Will Guantanamo Become America’s Auschwitz?
How do you officially end something so arbitrary that it’s never even been formally defined? With American troops gone from Iraq and withdrawal from Afghanistan now in sight, that’s a question the Obama administration better be thinking long and hard about.
Ready or not, the “Global War on Terror” – that abstruse and meandering campaign that by most accounts commenced in 2001, but has been retroactively applied, when necessary – is nearing its expiration date.
Let me be clear: that’s not to say the specter of international terrorism won’t remain a primary threat to U.S. interests. The Salafist revival in North Africa and the Levant, and the Islamist infiltration of the Free Syrian Army remain pressing national security concerns; what’s more, the future stability of nuclear-armed Pakistan – where the Taliban is now comfortably entrenched – presents a geopolitical conundrum of epic proportion.
But with most if not all of the original 9/11 masterminds dead or in custody, the Taliban struggling to hold on to hard-won Afghan territory, and Osama bin Laden’s once-formidable al-Qaeda network shattered into a leaderless confederation of fighters more interested in taking on the “near enemy” than battling the “Great Satan,” it will be hard for officials in Washington to convince the American taxpayer for much longer that the original mission – to the extent there was one – has not been accomplished.
Estimates vary, but to date U.S. taxpayers have pumped somewhere in the range of $4-6 trillion into the War on Terror. That kind of sacrifice demands closure. We The People want out.

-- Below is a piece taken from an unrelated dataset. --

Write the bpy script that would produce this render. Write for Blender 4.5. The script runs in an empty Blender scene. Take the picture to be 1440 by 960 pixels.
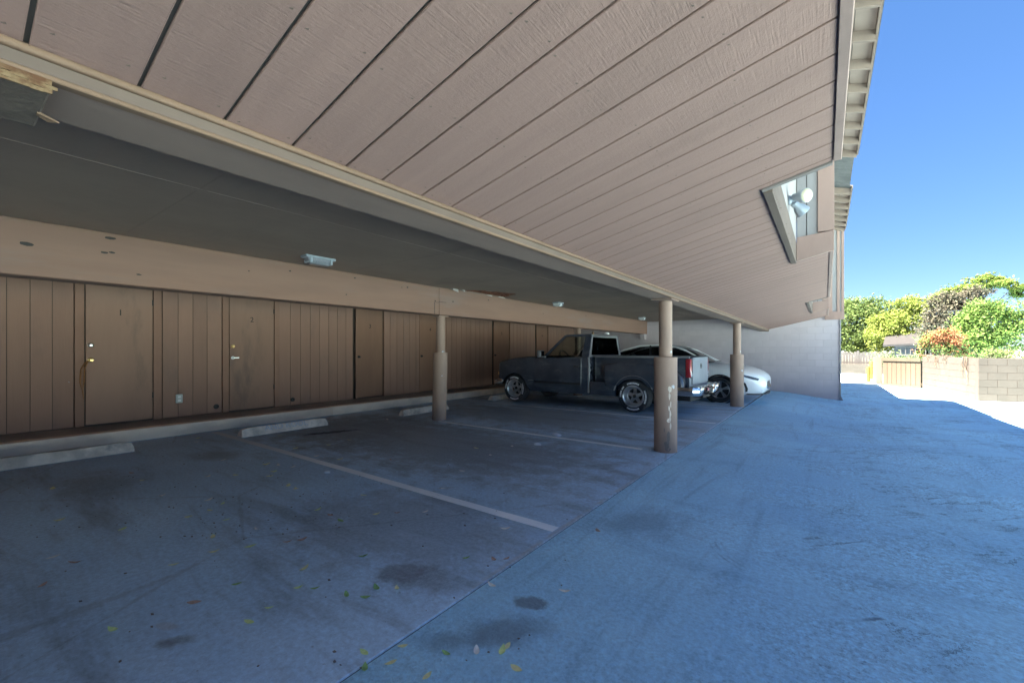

To end the war gracefully, however, President Obama needs to begin laying the groundwork for a thoughtful exit strategy. Unfortunately, with the passage of the National Defense Authorization Act, Congress made it a little harder for him to do that when it (once again) took away his power to decommission the most enduring symbol of U.S. excess in the War on Terror: the detention center at Guantanamo Bay, Cuba.
Now into its 11th year of operation, Gitmo is shaping up to be an albatross for the Obama administration. Since the first detainees arrived in January 2002, a total of 779 men and boys have been brought through the camp, most of whom were released without charge after being held for years. Only six of the 166 men who remain there – including Khalid Sheikh Mohammed and his 9/11 co-conspirators – have been charged with a crime, while more than half have been cleared for release or transfer but remain incarcerated anyway. The rest fall into a gray area, having been deemed too dangerous to release, but too innocent to try – by which I mean the government doesn’t have enough evidence against them to legally justify holding them.
Lucky for them, it doesn’t need any. Not yet, anyway. Under the 2001 Authorization to Use Military Force passed by Congress, an enemy combatant – defined, as far as I can tell, as any human being with so much as the inclination to do us harm (even when that inclination is spoon fed by the FBI) – may be extrajudicially detained until the cessation of hostilities. Most people take that to mean the end of the wars in Iraq and Afghanistan; but the notoriously vague and open-ended AUMF includes no such verbiage beyond making the general concession that the enemy-of-the-day should have at least some tangential link to the lunatics that orchestrated and carried out the terrorist attacks of September 11, 2001.
To date it’s been pretty easy to use that broad brush to paint terror suspects into the corner of indefinite detention without charge at Guantanamo Bay. But it’s only a matter of time before we run out of paint. And once the President is deprived of his magical war powers card, all justification for the continued detention of all but six of the Guantanamo detainees goes out the window. Last November, an Obama administration official took the unprecedented step of declaring that time close at hand. In a speech before the Oxford Union in the U.K., Jeh Johnson, at the time a general counsel at the Department of Defense, said we are nearing a “tipping point” after which it will be hard to justify a continued armed conflict with the group known as al-Qaeda.
“War must be regarded as a finite, extraordinary and unnatural state of affairs,” he said.
There will be no Appomattox or Versailles to put the closing book end on the War on Terror. The Obama administration, with the help of congressional leaders, must do that itself. If it doesn’t, and it continues to fight an open-ended conflict with a mission that is vague and undefined, Guantanamo will go down in history as one of those places – like Wounded Knee, Bataan, Nanking or Auschwitz – whose name alone echoes the shame of a nation. Then again, it may be too late to avoid that.